Peering back to the cosmic dawn

Researchers at MKI are part of team that has published promising initial results from a radio telescope project called HERA, for the Hydrogen Epoch of Reionization Array, which is seeking signs of the emergence of the first stars. HERA collects signals related to hydrogen revealing when exactly stars formed and emitted energy that caused hydrogen atoms to ionize, or lose their single electrons. In this way, HERA is attempting to peer back into an era known as the cosmic dawn several million years after the Big Bang. A definitive reading from this era has not yet been obtained by HERA, but the results so far rely on a smidgen of the array's ultimately intended power. Just 39 of HERA's so-far-deployed 52 antennae gathered data for these initial findings, but in its completed state, HERA will boast 350 antennae. The early data regarding the hydrogen signals have already refined galaxy evolution models and much more science lies ahead.

New eyes in the sky to spy polarized x-rays

The Imaging X-Ray Polarimetry Explorer (IXPE) is open for business.

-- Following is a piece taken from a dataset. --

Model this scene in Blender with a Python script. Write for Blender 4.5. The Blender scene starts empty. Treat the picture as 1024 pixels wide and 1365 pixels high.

The NASA spacecraft has offered up its first science image (of a supernova remnant named Cassiopeia A) a couple months after launching back in Dec. 9, 2021. Roger Romani, a senior member of the Kavli Institute for Particle Astrophysics and Cosmology (KIPAC) at Stanford University, is a co-investigator for IXPE. The mission will study x-rays from the vicinity of compact objects, such as neutron stars and black holes, that are polarized, or vibrating in certain directions. Examining the high-energy light in this manner will permit novel insights into extreme cosmic phenomena.